Taylor Swift Unable to ‘Shake Off’ Infringement Lawsuit, Will Go to Trial

Taylor Swift’s years-long legal battle over the “Shake It Off” lyrics will stretch on into at least 2022 after a federal judge ruled Thursday that she must stand trial in the copyright case.

The singer was first sued in 2017 by songwriters Sean Hall and Nathan Butler, who claimed her 2014 hit “Shake It Off” lifted lyrics from their 2001 song for 3LW, “Playas Gon’ Play”; specifically, both songs include variations of the phrases, “playas gonna play” and “haters gonna hate.”

The lawsuit was first dismissed in February 2018 by a U.S. District Court judge but then revived in October 2019 by a three-judge panel from the Ninth Circuit Court of Appeals, who once again sent it to district court.

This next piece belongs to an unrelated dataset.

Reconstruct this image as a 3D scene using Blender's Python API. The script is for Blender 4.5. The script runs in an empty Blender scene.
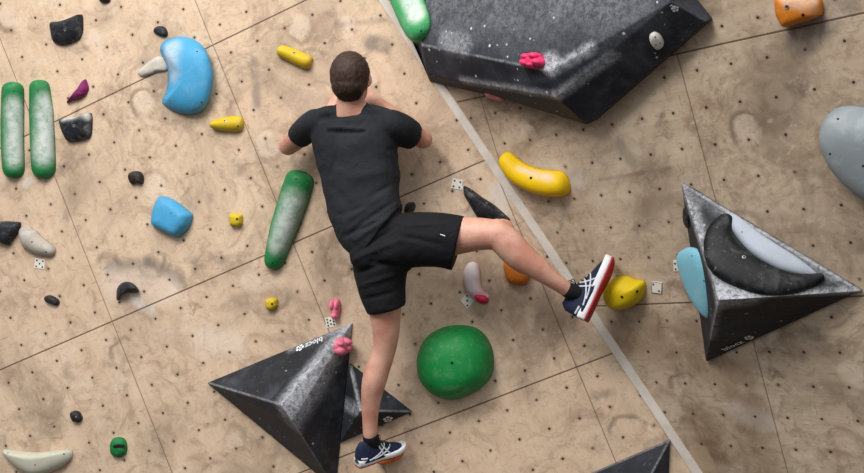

The judge at the United States District Court of the Central District of California reviewed the lawsuit Thursday and denied Swift and her legal team’s latest attempt to have the lawsuit dismissed. Judge Michael Fitzgerald said that while Swift’s “experts do make some persuasive arguments with regard to why various factors of the respective musical and literary work analyses do objectively distinguish Playas and Shake,” he ruled that “there are still numerous factors … that do not eliminate the possibility that there is still a genuine dispute as to the potential substantial similarity between the lyrics and their sequential structure as framed by Plaintiffs.” He added that a trial should decide whether the two songs “share substantial similarities,” and not musicologists.


“[Swift’s legal team] argue that even if there are protectable elements in ‘Playas,’ they are not substantially similar to those in ‘Shake’ (as a literary or as a musical work),” Fitzgerald’s ruling, obtained by Rolling Stone, stated. “Plaintiffs argue that there are at least seven elements in the selection and arrangement of the four-part lyrical sequence at issue that the chorus of ‘Shake’ copies from ‘Playas,’ including, for example: 1) Shake’s combination of tautological phrases; 2) parallel lyrics; and 3) grammatical model ‘Xers gonna X.’”

Marina Bogorad, an attorney for Hall and Butler, told Rolling Stone of Thursday’s ruling: “Our clients are extremely satisfied with this decision, especially because it reinforces the notion that their unique self-expression based on the deeply rooted cultural heritage cannot be simply snatched away without proper attribution. We are pleased that the court refused to engage into a battle of the experts, especially given that defendants’ resources vastly outweigh those of our clients here, and it is about time that justice should serve the merits rather than deep pockets.”

Reps for Swift did not immediately respond to Rolling Stone’s request for comment. In 2018, after the case was successfully appealed following its dismissal, a rep for the singer told Rolling Stone, “These men are not the originators, or creators, of the common phrases ‘Players’ or ‘Haters’ or combinations of them. They did not invent these common phrases nor are they the first to use them in a song. We are confident the true writers of ‘Shake It Off’ will prevail again. Their claim is not a crusade for all creatives, it is a crusade for Mr. Hall’s bank account.”

The “Shake It Off” infringement case has been set for August 30th, 2022.